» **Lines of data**
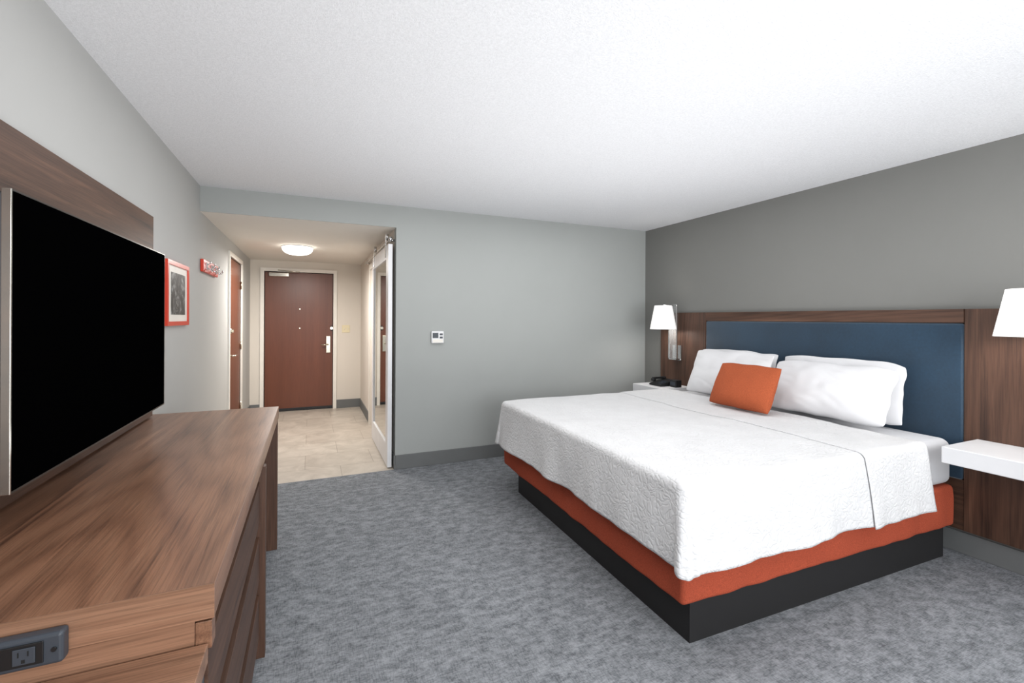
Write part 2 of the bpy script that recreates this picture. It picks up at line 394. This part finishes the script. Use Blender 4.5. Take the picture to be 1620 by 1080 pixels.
# ---------------------------------------------------------------- tv + panel
wp=box('wall_panel',(-.809,.3,.865),(-.785,3.06,1.942),M['panelY'],bev=.0015)
wp['label']='long walnut wall panel mounted behind the television'; wp['category']='wall panel'
tv=thing('television',(-.67,2.09,.995),'large flat-screen television, black screen and silver frame','television')
ty0,ty1,tz0,tz1=1.458,2.695,.980,1.70
box('housing',(-.70,ty0+.006,tz0+.006),(-.664,ty1-.006,tz1-.006),M['blackpl'],tv,bev=.004)
box('silver_edge',(-.6635,ty0,tz0),(-.646,ty0+.006,tz1),M['silver'],tv,bev=.0008)
boxes('frame',[((-.6635,ty1-.004,tz0),(-.646,ty1,tz1)),((-.6635,ty0+.0062,tz0),(-.646,ty1-.004,tz0+.005)),((-.6635,ty0+.0062,tz1-.004),(-.646,ty1-.004,tz1))],M['dsilver'],tv)
box('screen',(-.6615,ty0+.0062,tz0+.005),(-.647,ty1-.004,tz1-.004),M['screen'],tv,bev=0)
box('wall_mount',(-.7845,1.9,1.2),(-.7005,2.3,1.5),M['blackpl'],tv)

# picture
pic=thing('picture',(-.80,3.625,1.545),'red-framed black and white photograph','picture')
py0,py1,pz0,pz1=3.36,3.89,1.345,1.752
f=.026; px=-.790
boxes('frame',[((-.808,py0,pz0),(px,py0+f,pz1)),((-.808,py1-f,pz0),(px,py1,pz1)),((-.808,py0+f,pz0),(px,py1-f,pz0+f)),((-.808,py0+f,pz1-f),(px,py1-f,pz1))],M['red'],pic)
box('mat_board',(-.807,py0+f,pz0+f),(-.798,py1-f,pz1-f),M['trimw'],pic,bev=0)
box('photograph',(-.7978,py0+.10,pz0+.07),(-.796,py1-.09,pz1-.07),M['bw'],pic,bev=0)
# coat rack
cr=thing('coat_rack',(-.80,4.66,1.815),'red wooden coat rack with chrome hooks','coat rack')
box('board',(-.808,4.33,1.765),(-.785,4.95,1.865),M['red'],cr,bev=.004)
for y in (4.44,4.64,4.84):
    box('hook_plate',(-.7845,y-.02,1.785),(-.778,y+.02,1.845),M['chrome'],cr)
    tube('hook',[(-.779,y,1.80),(-.750,y,1.788),(-.735,y,1.80),(-.730,y,1.82)],.006,M['chrome'],cr)
    tube('hook',[(-.779,y,1.83),(-.762,y,1.838),(-.755,y,1.855)],.005,M['chrome'],cr)

# thermostat, switch
th=thing('thermostat',(1.11,YF,1.22),'white wall thermostat with small display','thermostat')
box('housing',(1.049,YF-.028,1.160),(1.171,YF-.0005,1.278),M['white'],th,bev=.01,seg=3)
box('display',(1.060,YF-.0295,1.212),(1.115,YF-.0282,1.262),M['slate'],th,bev=0)
for i in range(2): box('button',(1.128,YF-.031,1.238-.03*i),(1.158,YF-.0282,1.256-.03*i),M['slate'],th,bev=.001)
box('cover_flap',(1.06,YF-.030,1.168),(1.16,YF-.0282,1.20),M['trimw'],th,bev=.001)
sw=thing('light_switch',(.50,YE,1.23),'cream double light switch plate','light switch')
box('plate',(.443,YE-.008,1.172),(.557,YE-.0005,1.288),plain('ivory_plastic',srgb(222,210,176),.4),sw,bev=.003)
for x in (.477,.523): box('toggle',(x-.005,YE-.02,1.218),(x+.005,YE-.0082,1.242),M['trimw'],sw)

# ---------------------------------------------------------------- headboard
hb=thing('headboard',(3.58,2.4,.15),'wide walnut headboard with navy upholstered centre','headboard')
hy0,hy1,p0,p1=.74,4.01,1.42,3.37
box('backing',(3.594,hy0+.01,.155),(3.608,hy1-.01,1.465),M['dark'],hb,bev=0)
box('wing_panel',(3.569,hy0,.15),(3.5935,p0-.001,1.472),M['panelZ'],hb)
box('wing_panel',(3.569,p1+.036,.15),(3.5935,hy1,1.472),M['panelZ'],hb)
box('side_stile',(3.561,p1,.15),(3.5935,p1+.035,1.472),M['panelZ'],hb)
box('top_rail',(3.561,p0,1.39),(3.5935,p1-.001,1.472),M['panelY'],hb)
box('lower_panel',(3.572,p0,.15),(3.5935,p1-.001,.449),M['panelY'],hb)
box('upholstered_panel',(3.560,p0+.002,.45),(3.5935,p1-.003,1.388),M['blue'],hb,bev=.016,seg=5,smooth=True)

# nightstands
def nightstand(y0,y1,lab):
    n=thing('floating_nightstand',(3.37,(y0+y1)/2,.62),lab,'nightstand',group='floating nightstands')
    box('shelf',(3.18,y0,.622),(3.5685,y1,.712),M['white'],n,bev=.004)
    box('mounting_cleat',(3.5,y0+.05,.60),(3.5685,y1-.05,.6215),M['white'],n)
    return n
nightstand(.80,1.36,'white floating nightstand shelf beside the bed')
nightstand(3.56,4.0,'white floating nightstand shelf holding a telephone')
# sconces
def sconce(y,side,dzz):
    L=thing('wall_lamp',(3.55,y,1.0),'chrome wall lamp with white tapered shade, lit','lamp',group='bedside wall lamps')
    yb=y+.005*side
    hw=.062
    box('back_plate',(3.548,yb-hw,.97),(3.5688,yb+hw,1.13),M['chrome'],L,bev=.003)
    boxes('upright_frame',[((3.49,yb-hw,.99),(3.506,yb-hw+.008,1.56)),((3.49,yb+hw-.008,.99),(3.506,yb+hw,1.56)),((3.49,yb-hw+.008,1.550),(3.506,yb+hw-.008,1.56)),((3.49,yb-hw+.008,.978),(3.5475,yb+hw-.008,.99))],M['chrome'],L)
    box('clear_panel',(3.496,yb-hw+.0085,.991),(3.501,yb+hw-.0085,1.5495),M['clear'],L,bev=0)
    tube('arm',[(3.489,yb,1.552+dzz),(3.36,y,1.552+dzz)],.006,M['chrome'],L)
    tube('stem',[(3.36,y,1.552+dzz),(3.36,y,1.42+dzz)],.006,M['chrome'],L)
    lathe('lamp_shade',(3.36,y,1.3+dzz),[(.133,0),(.088,.245),(.085,.245),(.130,0),(.133,0)],M['shade'],L)
    bm=bmesh.new(); add_sph(bm,(3.36,y,1.40+dzz),.03,(1,1,1.25))
    finish(bm,'light_bulb',M['drum'],L,smooth=True)
    l=bpy.data.lights.new('bulb_light','POINT'); l.energy=5; l.shadow_soft_size=.06; l.color=(1,.95,.9)
    o=bpy.data.objects.new('bulb_light',l); COL.objects.link(o); o.location=(3.36,y,1.36+dzz)
sconce(3.74,1,0); sconce(1.08,-1,.022)
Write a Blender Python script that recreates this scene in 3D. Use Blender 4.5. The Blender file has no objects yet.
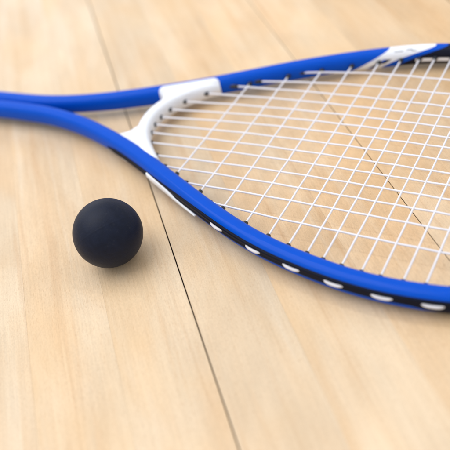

» **GOAL**
Each entry should be repeated exactly as it appears; the pictures stay out.

» **SOLUTION TO THIS TASK**
Write part 2 of the bpy script that recreates this picture. It picks up at line 394. This part finishes the script. Use Blender 4.5. Take the picture to be 1620 by 1080 pixels.
# ---------------------------------------------------------------- tv + panel
wp=box('wall_panel',(-.809,.3,.865),(-.785,3.06,1.942),M['panelY'],bev=.0015)
wp['label']='long walnut wall panel mounted behind the television'; wp['category']='wall panel'
tv=thing('television',(-.67,2.09,.995),'large flat-screen television, black screen and silver frame','television')
ty0,ty1,tz0,tz1=1.458,2.695,.980,1.70
box('housing',(-.70,ty0+.006,tz0+.006),(-.664,ty1-.006,tz1-.006),M['blackpl'],tv,bev=.004)
box('silver_edge',(-.6635,ty0,tz0),(-.646,ty0+.006,tz1),M['silver'],tv,bev=.0008)
boxes('frame',[((-.6635,ty1-.004,tz0),(-.646,ty1,tz1)),((-.6635,ty0+.0062,tz0),(-.646,ty1-.004,tz0+.005)),((-.6635,ty0+.0062,tz1-.004),(-.646,ty1-.004,tz1))],M['dsilver'],tv)
box('screen',(-.6615,ty0+.0062,tz0+.005),(-.647,ty1-.004,tz1-.004),M['screen'],tv,bev=0)
box('wall_mount',(-.7845,1.9,1.2),(-.7005,2.3,1.5),M['blackpl'],tv)

# picture
pic=thing('picture',(-.80,3.625,1.545),'red-framed black and white photograph','picture')
py0,py1,pz0,pz1=3.36,3.89,1.345,1.752
f=.026; px=-.790
boxes('frame',[((-.808,py0,pz0),(px,py0+f,pz1)),((-.808,py1-f,pz0),(px,py1,pz1)),((-.808,py0+f,pz0),(px,py1-f,pz0+f)),((-.808,py0+f,pz1-f),(px,py1-f,pz1))],M['red'],pic)
box('mat_board',(-.807,py0+f,pz0+f),(-.798,py1-f,pz1-f),M['trimw'],pic,bev=0)
box('photograph',(-.7978,py0+.10,pz0+.07),(-.796,py1-.09,pz1-.07),M['bw'],pic,bev=0)
# coat rack
cr=thing('coat_rack',(-.80,4.66,1.815),'red wooden coat rack with chrome hooks','coat rack')
box('board',(-.808,4.33,1.765),(-.785,4.95,1.865),M['red'],cr,bev=.004)
for y in (4.44,4.64,4.84):
    box('hook_plate',(-.7845,y-.02,1.785),(-.778,y+.02,1.845),M['chrome'],cr)
    tube('hook',[(-.779,y,1.80),(-.750,y,1.788),(-.735,y,1.80),(-.730,y,1.82)],.006,M['chrome'],cr)
    tube('hook',[(-.779,y,1.83),(-.762,y,1.838),(-.755,y,1.855)],.005,M['chrome'],cr)

# thermostat, switch
th=thing('thermostat',(1.11,YF,1.22),'white wall thermostat with small display','thermostat')
box('housing',(1.049,YF-.028,1.160),(1.171,YF-.0005,1.278),M['white'],th,bev=.01,seg=3)
box('display',(1.060,YF-.0295,1.212),(1.115,YF-.0282,1.262),M['slate'],th,bev=0)
for i in range(2): box('button',(1.128,YF-.031,1.238-.03*i),(1.158,YF-.0282,1.256-.03*i),M['slate'],th,bev=.001)
box('cover_flap',(1.06,YF-.030,1.168),(1.16,YF-.0282,1.20),M['trimw'],th,bev=.001)
sw=thing('light_switch',(.50,YE,1.23),'cream double light switch plate','light switch')
box('plate',(.443,YE-.008,1.172),(.557,YE-.0005,1.288),plain('ivory_plastic',srgb(222,210,176),.4),sw,bev=.003)
for x in (.477,.523): box('toggle',(x-.005,YE-.02,1.218),(x+.005,YE-.0082,1.242),M['trimw'],sw)

# ---------------------------------------------------------------- headboard
hb=thing('headboard',(3.58,2.4,.15),'wide walnut headboard with navy upholstered centre','headboard')
hy0,hy1,p0,p1=.74,4.01,1.42,3.37
box('backing',(3.594,hy0+.01,.155),(3.608,hy1-.01,1.465),M['dark'],hb,bev=0)
box('wing_panel',(3.569,hy0,.15),(3.5935,p0-.001,1.472),M['panelZ'],hb)
box('wing_panel',(3.569,p1+.036,.15),(3.5935,hy1,1.472),M['panelZ'],hb)
box('side_stile',(3.561,p1,.15),(3.5935,p1+.035,1.472),M['panelZ'],hb)
box('top_rail',(3.561,p0,1.39),(3.5935,p1-.001,1.472),M['panelY'],hb)
box('lower_panel',(3.572,p0,.15),(3.5935,p1-.001,.449),M['panelY'],hb)
box('upholstered_panel',(3.560,p0+.002,.45),(3.5935,p1-.003,1.388),M['blue'],hb,bev=.016,seg=5,smooth=True)

# nightstands
def nightstand(y0,y1,lab):
    n=thing('floating_nightstand',(3.37,(y0+y1)/2,.62),lab,'nightstand',group='floating nightstands')
    box('shelf',(3.18,y0,.622),(3.5685,y1,.712),M['white'],n,bev=.004)
    box('mounting_cleat',(3.5,y0+.05,.60),(3.5685,y1-.05,.6215),M['white'],n)
    return n
nightstand(.80,1.36,'white floating nightstand shelf beside the bed')
nightstand(3.56,4.0,'white floating nightstand shelf holding a telephone')
# sconces
def sconce(y,side,dzz):
    L=thing('wall_lamp',(3.55,y,1.0),'chrome wall lamp with white tapered shade, lit','lamp',group='bedside wall lamps')
    yb=y+.005*side
    hw=.062
    box('back_plate',(3.548,yb-hw,.97),(3.5688,yb+hw,1.13),M['chrome'],L,bev=.003)
    boxes('upright_frame',[((3.49,yb-hw,.99),(3.506,yb-hw+.008,1.56)),((3.49,yb+hw-.008,.99),(3.506,yb+hw,1.56)),((3.49,yb-hw+.008,1.550),(3.506,yb+hw-.008,1.56)),((3.49,yb-hw+.008,.978),(3.5475,yb+hw-.008,.99))],M['chrome'],L)
    box('clear_panel',(3.496,yb-hw+.0085,.991),(3.501,yb+hw-.0085,1.5495),M['clear'],L,bev=0)
    tube('arm',[(3.489,yb,1.552+dzz),(3.36,y,1.552+dzz)],.006,M['chrome'],L)
    tube('stem',[(3.36,y,1.552+dzz),(3.36,y,1.42+dzz)],.006,M['chrome'],L)
    lathe('lamp_shade',(3.36,y,1.3+dzz),[(.133,0),(.088,.245),(.085,.245),(.130,0),(.133,0)],M['shade'],L)
    bm=bmesh.new(); add_sph(bm,(3.36,y,1.40+dzz),.03,(1,1,1.25))
    finish(bm,'light_bulb',M['drum'],L,smooth=True)
    l=bpy.data.lights.new('bulb_light','POINT'); l.energy=5; l.shadow_soft_size=.06; l.color=(1,.95,.9)
    o=bpy.data.objects.new('bulb_light',l); COL.objects.link(o); o.location=(3.36,y,1.36+dzz)
sconce(3.74,1,0); sconce(1.08,-1,.022)
Write a Blender Python script that recreates this scene in 3D. Use Blender 4.5. The Blender file has no objects yet.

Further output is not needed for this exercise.